We show that $\sin(t)\cos(\pi t)$ is not periodic. Suppose to the contrary that it is periodic. Let $f(t)=|\sin(t)\cos(\pi t)|$. Then $f(t)$ is periodic. Let $p$ be a period of $f(t)$.
Let $m$ be the maximum value of $f(t)$ in the interval $[0,p]$. If $f(t)$ is periodic, then $m$ is the maximum value of $f(t)$ as $t$ ranges over all the reals. We will show that this is not the case, by showing that there is a $t$ such that $f(t)>m$.
Note first that $m\ne 1$. For if $f(t)$ ever takes on the value $1$, then $|\sin(t)|$ and $|\cos(\pi t)|$ must be simultaneously equal to $1$. So $t$ is an odd multiple of $\pi/2$, say $t=q \pi/2$. Also, $\pi t$ is a multiple of $\pi$, so $t$ is an integer. It follows that $\pi=2t/q$. This is impossible, since $\pi$ is irrational.

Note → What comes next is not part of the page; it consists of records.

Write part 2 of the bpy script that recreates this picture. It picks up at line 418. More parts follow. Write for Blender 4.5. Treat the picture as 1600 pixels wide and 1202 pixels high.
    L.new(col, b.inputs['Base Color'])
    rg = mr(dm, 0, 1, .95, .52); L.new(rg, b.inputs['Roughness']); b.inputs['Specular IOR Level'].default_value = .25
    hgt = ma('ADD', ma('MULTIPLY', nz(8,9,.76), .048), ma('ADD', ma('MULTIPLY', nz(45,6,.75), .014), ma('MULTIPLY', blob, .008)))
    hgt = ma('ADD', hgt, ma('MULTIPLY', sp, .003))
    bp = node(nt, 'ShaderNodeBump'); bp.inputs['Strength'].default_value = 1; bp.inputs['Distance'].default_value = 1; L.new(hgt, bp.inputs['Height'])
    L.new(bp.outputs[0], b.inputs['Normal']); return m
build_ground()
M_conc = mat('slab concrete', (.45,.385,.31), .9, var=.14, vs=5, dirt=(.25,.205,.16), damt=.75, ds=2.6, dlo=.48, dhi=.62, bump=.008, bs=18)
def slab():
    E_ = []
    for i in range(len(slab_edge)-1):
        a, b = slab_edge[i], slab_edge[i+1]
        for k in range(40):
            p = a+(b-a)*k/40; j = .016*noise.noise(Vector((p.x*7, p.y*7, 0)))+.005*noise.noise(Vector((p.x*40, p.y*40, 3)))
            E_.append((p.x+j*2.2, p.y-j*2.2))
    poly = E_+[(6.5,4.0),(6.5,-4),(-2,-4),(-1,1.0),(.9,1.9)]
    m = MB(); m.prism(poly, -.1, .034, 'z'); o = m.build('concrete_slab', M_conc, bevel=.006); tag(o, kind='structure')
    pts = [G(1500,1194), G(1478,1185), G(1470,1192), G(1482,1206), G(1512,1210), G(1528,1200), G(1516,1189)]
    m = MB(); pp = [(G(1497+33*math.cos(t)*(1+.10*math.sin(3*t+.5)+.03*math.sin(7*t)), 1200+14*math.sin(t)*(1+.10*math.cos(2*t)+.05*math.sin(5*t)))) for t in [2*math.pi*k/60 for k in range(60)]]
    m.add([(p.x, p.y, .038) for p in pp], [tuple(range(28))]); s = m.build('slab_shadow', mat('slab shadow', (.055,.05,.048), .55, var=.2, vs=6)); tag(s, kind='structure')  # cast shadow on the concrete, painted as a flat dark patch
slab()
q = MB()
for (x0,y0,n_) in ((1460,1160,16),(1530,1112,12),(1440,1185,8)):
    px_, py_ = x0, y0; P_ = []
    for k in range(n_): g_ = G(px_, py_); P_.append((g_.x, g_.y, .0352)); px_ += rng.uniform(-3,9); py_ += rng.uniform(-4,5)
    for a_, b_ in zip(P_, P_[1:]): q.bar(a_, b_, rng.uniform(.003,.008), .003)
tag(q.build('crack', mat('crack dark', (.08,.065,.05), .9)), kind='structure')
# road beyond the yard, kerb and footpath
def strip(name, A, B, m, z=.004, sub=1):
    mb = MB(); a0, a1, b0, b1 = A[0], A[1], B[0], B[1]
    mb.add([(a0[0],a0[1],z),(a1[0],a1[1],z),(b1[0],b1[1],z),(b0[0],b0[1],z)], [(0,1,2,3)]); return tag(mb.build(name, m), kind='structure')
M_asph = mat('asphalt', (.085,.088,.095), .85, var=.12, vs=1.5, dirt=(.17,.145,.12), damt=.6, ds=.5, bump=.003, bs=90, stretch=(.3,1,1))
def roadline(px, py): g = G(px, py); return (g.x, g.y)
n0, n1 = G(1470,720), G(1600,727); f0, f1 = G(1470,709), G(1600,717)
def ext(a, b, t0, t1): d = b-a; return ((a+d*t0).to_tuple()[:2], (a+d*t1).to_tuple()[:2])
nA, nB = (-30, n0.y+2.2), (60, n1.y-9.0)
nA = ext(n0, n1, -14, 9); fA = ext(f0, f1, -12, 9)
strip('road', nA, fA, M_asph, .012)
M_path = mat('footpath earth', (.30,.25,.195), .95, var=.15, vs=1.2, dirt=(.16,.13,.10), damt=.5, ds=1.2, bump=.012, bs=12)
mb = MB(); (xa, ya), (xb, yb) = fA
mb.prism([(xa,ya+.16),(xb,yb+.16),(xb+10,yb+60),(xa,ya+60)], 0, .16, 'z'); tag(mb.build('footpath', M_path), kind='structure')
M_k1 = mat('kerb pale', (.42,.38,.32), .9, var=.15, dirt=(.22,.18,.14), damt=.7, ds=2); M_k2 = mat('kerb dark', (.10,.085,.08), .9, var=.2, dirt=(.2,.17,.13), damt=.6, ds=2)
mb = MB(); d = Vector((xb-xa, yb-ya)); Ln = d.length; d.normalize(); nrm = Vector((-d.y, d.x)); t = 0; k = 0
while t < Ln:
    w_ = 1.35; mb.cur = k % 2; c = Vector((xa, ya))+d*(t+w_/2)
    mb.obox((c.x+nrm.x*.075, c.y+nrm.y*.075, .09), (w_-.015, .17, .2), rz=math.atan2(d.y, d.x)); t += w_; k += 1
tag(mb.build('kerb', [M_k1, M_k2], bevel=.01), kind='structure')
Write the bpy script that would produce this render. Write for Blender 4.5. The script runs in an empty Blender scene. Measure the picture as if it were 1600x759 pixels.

We now show that there is a $t$ such that $f(t)>m$. This is easy, but uses some machinery.
The sequence $(\sin(n))$ is dense in the interval $[-1,1]$. Thus there is an integer $t$ such that $\sin(t)>m$. Since $|\cos(\pi n)|=1$, it follows that $f(t) >m$.
Comment: A quick search shows that there are many proofs of the fact that the sequence $(\sin(n))$ is dense in $[-1,1]$. Indeed the problem has been posed and solved on MSE. The most intuitive argument shows that the points $(\cos(n), \sin(n))$ are dense on the unit circle. The result for $(\sin(n))$ then follows by projecting on the $y$-axis. In general, if $\theta$ is not a rational multiple of $\pi$, then the points $(\cos(n\theta), \sin(n\theta))$ are dense on the unit circle.